'Let us give thanks . . . . '
Thursday, November 11, 2010 at 7:46AM A message for Thanksgiving from Robert Bruttell, chair of the Interfaith Leadership Council of Metropolitan Detroit:
“Let us give thanks.” Said that way, it sounds like we are about to pray. But if I say that an attitude of gratitude is good for the soul, though the words are similar, it sounds like it could be just a figure of speech in everyday language - something we might say in conversation with the person we just met in the course of an ordinary day.
To my mind that is one of the ironic things about the intersection of faith and the so-called secular. The lives we live in our churches, temples, mosques and other places of the worship, and the lives we live elsewhere in the community may just have more in common than we usually notice. Many very valuable sentiments or truths have both a profoundly and recognizably religious syntax as well as an ordinary commonplace one. The spirit and celebration of Thanksgiving give us many opportunities to observe just how much our faith values overlap with the values we express in our more public lives.

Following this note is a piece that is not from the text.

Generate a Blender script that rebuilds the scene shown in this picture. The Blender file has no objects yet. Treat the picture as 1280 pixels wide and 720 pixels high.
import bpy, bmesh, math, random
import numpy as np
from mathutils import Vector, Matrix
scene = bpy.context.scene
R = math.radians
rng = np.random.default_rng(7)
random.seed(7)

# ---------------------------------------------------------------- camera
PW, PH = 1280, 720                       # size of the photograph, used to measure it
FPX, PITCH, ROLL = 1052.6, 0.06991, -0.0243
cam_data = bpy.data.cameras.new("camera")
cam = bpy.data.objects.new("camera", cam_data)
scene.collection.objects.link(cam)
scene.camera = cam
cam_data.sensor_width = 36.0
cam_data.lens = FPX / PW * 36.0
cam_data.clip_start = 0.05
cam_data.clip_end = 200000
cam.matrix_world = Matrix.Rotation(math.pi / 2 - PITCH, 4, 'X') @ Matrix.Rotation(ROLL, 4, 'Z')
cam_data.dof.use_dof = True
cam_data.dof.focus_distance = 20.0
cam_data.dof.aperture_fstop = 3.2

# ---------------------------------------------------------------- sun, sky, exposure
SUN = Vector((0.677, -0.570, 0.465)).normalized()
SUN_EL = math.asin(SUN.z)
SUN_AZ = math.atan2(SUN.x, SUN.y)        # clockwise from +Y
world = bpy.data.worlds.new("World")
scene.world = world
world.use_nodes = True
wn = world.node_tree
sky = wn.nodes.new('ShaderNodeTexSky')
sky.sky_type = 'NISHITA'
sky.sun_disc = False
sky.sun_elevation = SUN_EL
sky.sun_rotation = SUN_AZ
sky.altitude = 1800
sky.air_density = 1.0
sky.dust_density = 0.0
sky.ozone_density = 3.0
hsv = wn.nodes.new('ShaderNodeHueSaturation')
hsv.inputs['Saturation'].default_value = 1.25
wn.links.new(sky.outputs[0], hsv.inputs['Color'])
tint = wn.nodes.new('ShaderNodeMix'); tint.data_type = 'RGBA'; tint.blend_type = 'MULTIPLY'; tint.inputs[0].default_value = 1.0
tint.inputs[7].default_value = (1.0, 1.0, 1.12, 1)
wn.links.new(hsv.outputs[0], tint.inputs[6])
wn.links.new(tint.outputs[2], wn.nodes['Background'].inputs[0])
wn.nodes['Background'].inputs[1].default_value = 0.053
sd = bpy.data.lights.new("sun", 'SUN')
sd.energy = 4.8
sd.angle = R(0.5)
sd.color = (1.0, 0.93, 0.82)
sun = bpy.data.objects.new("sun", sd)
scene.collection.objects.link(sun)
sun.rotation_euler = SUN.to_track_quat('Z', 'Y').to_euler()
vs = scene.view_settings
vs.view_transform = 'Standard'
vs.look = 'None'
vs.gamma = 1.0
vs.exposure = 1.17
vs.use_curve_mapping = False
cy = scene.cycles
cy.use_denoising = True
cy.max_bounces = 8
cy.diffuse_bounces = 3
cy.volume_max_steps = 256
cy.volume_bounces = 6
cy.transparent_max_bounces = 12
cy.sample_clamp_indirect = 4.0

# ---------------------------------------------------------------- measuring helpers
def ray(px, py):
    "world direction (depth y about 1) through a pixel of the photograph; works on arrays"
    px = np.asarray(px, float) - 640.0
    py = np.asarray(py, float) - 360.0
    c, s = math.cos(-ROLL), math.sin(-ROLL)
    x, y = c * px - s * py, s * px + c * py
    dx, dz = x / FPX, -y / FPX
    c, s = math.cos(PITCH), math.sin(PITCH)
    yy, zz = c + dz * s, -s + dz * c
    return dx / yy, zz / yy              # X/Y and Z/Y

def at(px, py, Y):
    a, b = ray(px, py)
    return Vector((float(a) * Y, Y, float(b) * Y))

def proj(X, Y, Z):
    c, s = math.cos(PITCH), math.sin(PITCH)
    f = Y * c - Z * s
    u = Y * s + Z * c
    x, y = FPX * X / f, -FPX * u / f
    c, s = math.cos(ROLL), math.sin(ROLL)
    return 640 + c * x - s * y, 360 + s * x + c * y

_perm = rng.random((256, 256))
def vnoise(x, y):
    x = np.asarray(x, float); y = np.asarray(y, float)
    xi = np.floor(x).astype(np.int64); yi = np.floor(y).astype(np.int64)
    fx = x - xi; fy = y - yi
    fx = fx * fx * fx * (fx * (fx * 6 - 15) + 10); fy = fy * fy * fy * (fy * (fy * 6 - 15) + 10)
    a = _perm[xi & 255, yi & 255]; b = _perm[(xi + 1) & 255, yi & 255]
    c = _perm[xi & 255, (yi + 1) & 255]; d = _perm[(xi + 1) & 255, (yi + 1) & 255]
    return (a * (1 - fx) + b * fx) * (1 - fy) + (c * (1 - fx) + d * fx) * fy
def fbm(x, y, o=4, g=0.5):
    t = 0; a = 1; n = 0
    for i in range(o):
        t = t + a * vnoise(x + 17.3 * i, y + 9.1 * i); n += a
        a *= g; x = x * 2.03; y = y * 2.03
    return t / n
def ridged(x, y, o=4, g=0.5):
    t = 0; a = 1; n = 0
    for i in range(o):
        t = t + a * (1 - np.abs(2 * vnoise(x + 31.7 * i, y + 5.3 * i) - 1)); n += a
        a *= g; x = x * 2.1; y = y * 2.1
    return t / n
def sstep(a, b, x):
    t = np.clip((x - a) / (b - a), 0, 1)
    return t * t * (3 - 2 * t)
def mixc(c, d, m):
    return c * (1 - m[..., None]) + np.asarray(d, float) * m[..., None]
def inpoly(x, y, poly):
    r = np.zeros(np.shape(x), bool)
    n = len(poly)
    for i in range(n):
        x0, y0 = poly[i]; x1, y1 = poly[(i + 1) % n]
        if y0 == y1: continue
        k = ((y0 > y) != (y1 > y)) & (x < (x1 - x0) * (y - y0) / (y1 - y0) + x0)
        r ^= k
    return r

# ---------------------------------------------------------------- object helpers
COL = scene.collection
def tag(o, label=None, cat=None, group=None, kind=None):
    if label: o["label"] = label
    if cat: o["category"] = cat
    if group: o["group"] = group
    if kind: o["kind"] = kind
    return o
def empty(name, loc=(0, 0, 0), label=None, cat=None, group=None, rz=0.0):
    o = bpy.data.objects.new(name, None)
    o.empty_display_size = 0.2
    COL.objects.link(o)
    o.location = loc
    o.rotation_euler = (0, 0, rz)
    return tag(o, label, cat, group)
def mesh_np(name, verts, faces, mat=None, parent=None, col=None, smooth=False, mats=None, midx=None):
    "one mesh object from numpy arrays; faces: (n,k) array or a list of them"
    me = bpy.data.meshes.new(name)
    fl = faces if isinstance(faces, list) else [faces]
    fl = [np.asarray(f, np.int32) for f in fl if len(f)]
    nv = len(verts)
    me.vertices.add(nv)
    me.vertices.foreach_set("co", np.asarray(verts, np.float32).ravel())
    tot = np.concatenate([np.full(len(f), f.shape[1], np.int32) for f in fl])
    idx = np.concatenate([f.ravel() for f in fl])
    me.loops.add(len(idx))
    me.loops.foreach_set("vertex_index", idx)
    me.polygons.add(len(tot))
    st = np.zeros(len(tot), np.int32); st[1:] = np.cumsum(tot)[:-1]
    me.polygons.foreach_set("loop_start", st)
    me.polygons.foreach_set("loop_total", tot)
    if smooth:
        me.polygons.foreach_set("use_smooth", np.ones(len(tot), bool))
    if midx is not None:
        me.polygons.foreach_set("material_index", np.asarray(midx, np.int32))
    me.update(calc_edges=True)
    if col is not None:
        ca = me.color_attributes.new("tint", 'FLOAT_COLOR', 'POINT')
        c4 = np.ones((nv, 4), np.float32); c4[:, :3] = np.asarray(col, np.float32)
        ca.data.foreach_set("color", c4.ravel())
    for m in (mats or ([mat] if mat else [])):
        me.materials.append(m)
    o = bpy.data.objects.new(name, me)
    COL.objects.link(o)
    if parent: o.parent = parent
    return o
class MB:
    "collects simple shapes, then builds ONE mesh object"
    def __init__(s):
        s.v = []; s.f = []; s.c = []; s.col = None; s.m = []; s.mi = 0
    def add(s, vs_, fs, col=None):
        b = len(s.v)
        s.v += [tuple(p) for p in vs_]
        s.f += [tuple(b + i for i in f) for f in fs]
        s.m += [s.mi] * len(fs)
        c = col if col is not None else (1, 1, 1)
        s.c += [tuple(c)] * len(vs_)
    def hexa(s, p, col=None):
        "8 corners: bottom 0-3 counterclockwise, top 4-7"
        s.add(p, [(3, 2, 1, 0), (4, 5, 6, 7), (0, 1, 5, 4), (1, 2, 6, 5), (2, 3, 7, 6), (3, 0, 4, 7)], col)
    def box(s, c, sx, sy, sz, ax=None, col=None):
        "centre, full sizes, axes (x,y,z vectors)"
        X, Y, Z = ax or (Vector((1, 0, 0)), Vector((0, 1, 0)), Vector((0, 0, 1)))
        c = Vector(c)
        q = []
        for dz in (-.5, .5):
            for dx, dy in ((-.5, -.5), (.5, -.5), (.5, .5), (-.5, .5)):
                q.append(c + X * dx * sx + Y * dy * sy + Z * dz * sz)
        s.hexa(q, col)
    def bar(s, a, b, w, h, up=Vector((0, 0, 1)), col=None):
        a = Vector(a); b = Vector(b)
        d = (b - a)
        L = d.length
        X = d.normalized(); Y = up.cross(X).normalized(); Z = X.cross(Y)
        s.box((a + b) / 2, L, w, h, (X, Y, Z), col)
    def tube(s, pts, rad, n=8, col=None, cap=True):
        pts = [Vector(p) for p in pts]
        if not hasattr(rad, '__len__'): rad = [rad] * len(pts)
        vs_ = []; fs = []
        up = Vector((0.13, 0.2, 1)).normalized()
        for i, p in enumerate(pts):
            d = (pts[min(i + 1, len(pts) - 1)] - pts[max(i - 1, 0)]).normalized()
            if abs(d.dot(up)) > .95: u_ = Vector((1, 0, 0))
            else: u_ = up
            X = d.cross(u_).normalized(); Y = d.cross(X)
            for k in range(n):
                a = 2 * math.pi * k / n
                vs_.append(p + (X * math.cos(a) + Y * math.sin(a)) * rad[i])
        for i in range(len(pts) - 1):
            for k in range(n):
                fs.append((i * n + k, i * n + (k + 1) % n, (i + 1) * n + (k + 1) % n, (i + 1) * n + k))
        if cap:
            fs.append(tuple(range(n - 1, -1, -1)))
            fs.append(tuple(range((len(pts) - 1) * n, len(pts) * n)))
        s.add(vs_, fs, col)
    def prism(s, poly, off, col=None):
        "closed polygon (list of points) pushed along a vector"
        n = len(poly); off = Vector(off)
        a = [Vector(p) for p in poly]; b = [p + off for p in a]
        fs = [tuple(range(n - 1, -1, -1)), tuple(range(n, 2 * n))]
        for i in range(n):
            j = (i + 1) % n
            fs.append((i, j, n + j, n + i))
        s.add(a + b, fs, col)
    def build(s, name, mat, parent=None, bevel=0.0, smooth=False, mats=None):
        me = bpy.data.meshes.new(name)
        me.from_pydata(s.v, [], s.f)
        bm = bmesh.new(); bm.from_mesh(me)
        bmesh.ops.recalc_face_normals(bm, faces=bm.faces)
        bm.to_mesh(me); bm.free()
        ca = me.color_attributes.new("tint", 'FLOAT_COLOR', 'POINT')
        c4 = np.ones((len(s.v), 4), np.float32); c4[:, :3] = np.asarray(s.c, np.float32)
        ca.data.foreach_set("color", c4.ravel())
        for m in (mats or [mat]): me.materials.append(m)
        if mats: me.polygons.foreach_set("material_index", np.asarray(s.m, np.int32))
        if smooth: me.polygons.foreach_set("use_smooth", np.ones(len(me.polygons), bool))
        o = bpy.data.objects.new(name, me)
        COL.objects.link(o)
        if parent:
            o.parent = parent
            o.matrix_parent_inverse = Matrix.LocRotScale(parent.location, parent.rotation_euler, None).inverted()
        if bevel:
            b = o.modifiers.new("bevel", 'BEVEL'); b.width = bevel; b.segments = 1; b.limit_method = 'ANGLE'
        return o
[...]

Thanksgiving, in both the actual sense of feeling grateful for all that we have, and in the civic holiday we celebrate this month, is a very important part of our lives as Americans. It is so important, in fact, that we have found it necessary to teach our children an invented civic mythology: that the Pilgrims initiated the Thanksgiving holiday in 1621 and that we Americans have been celebrating it ever since. We even point out that they celebrated diversity way back then because Native Americans and Pilgrims, the very few who survived that first year as immigrants, shared a meal of thanksgiving together. Surely, had it not been for those kind natives not even the 46 Pilgrims who did survive would have been alive and able to give thanks.
So again this year, in celebrations marked by gratitude for the plenty we have, we Americans will give thanks and enjoy the company of family and friends. We also will celebrate gratefully the pluralism and diversity that is so bountiful as well. In the Detroit area, and elsewhere around the country, Thanksgiving is being observed with many “interfaith” Thanksgiving celebrations and services, bringing together people of various faith traditions to give thanks and to celebrate the values and cultures we share, despite the differences that can occasionally divide us. The benefits of diversity are just as critical for us as they were for the Pilgrims. This is a truth worth honoring and celebrating in as many religious and civic ways as we can find to do so. For my sake, I am grateful that many of us will give thanks very much in keeping with our forebears who recognized how important an appreciation of family, friends and food are to our civic life.